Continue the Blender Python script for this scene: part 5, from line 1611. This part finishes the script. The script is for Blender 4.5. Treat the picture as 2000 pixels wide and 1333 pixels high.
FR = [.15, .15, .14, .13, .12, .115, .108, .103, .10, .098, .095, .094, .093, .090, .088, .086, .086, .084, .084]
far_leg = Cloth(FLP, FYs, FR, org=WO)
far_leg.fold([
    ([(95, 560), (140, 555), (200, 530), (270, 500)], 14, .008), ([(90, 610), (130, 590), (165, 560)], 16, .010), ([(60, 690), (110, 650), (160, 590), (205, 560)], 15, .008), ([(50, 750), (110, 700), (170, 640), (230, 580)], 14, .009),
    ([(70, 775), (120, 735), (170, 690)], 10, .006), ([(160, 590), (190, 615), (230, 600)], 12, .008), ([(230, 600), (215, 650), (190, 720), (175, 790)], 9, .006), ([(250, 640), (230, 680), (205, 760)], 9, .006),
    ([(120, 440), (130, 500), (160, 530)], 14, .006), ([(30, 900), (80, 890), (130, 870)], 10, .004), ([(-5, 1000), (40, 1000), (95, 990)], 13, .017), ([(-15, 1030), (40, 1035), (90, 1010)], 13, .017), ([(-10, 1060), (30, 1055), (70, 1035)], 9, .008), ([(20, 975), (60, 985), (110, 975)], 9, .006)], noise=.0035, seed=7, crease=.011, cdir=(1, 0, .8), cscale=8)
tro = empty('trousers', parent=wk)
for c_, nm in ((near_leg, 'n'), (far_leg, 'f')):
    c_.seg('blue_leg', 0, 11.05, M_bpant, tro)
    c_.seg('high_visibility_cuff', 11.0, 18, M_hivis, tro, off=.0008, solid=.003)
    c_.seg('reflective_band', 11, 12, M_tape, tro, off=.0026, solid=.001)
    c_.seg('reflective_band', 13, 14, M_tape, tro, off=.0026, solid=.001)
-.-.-
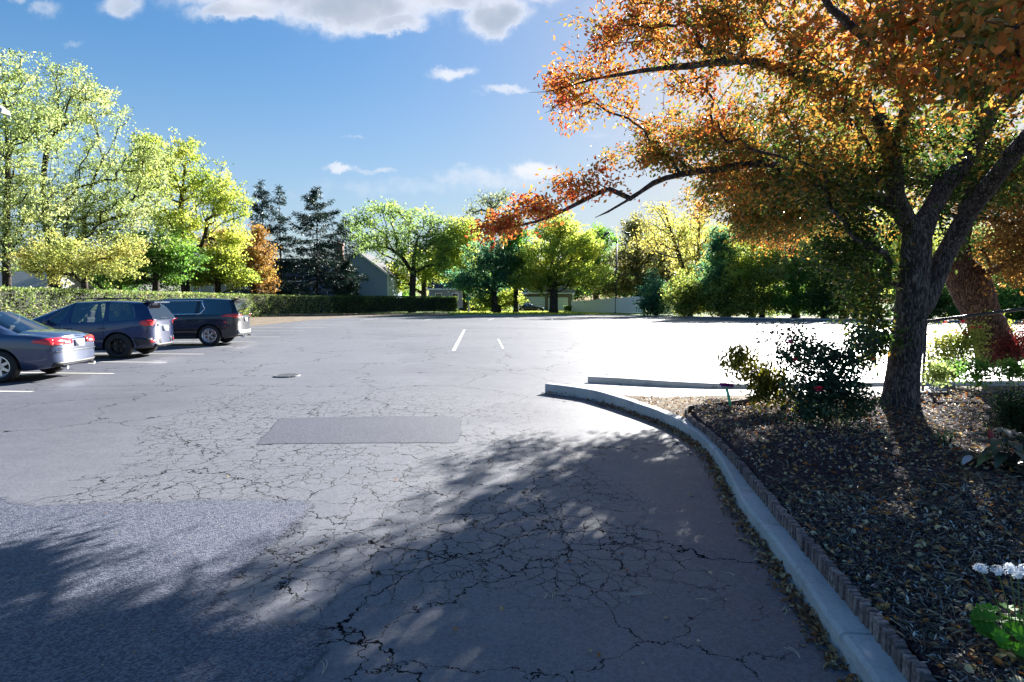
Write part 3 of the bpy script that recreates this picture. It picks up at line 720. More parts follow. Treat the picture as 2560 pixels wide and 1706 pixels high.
-.-.-
YOUR GOAL: Everything from the line with "Continue the Blender" through the line with "14, M_tape, tro, off=.0026, solid=.001)", both ends included, should be repeated exactly; nothing else should appear.

RESULT OF THE EXERCISE:
Continue the Blender Python script for this scene: part 5, from line 1611. This part finishes the script. The script is for Blender 4.5. Treat the picture as 2000 pixels wide and 1333 pixels high.
FR = [.15, .15, .14, .13, .12, .115, .108, .103, .10, .098, .095, .094, .093, .090, .088, .086, .086, .084, .084]
far_leg = Cloth(FLP, FYs, FR, org=WO)
far_leg.fold([
    ([(95, 560), (140, 555), (200, 530), (270, 500)], 14, .008), ([(90, 610), (130, 590), (165, 560)], 16, .010), ([(60, 690), (110, 650), (160, 590), (205, 560)], 15, .008), ([(50, 750), (110, 700), (170, 640), (230, 580)], 14, .009),
    ([(70, 775), (120, 735), (170, 690)], 10, .006), ([(160, 590), (190, 615), (230, 600)], 12, .008), ([(230, 600), (215, 650), (190, 720), (175, 790)], 9, .006), ([(250, 640), (230, 680), (205, 760)], 9, .006),
    ([(120, 440), (130, 500), (160, 530)], 14, .006), ([(30, 900), (80, 890), (130, 870)], 10, .004), ([(-5, 1000), (40, 1000), (95, 990)], 13, .017), ([(-15, 1030), (40, 1035), (90, 1010)], 13, .017), ([(-10, 1060), (30, 1055), (70, 1035)], 9, .008), ([(20, 975), (60, 985), (110, 975)], 9, .006)], noise=.0035, seed=7, crease=.011, cdir=(1, 0, .8), cscale=8)
tro = empty('trousers', parent=wk)
for c_, nm in ((near_leg, 'n'), (far_leg, 'f')):
    c_.seg('blue_leg', 0, 11.05, M_bpant, tro)
    c_.seg('high_visibility_cuff', 11.0, 18, M_hivis, tro, off=.0008, solid=.003)
    c_.seg('reflective_band', 11, 12, M_tape, tro, off=.0026, solid=.001)
    c_.seg('reflective_band', 13, 14, M_tape, tro, off=.0026, solid=.001)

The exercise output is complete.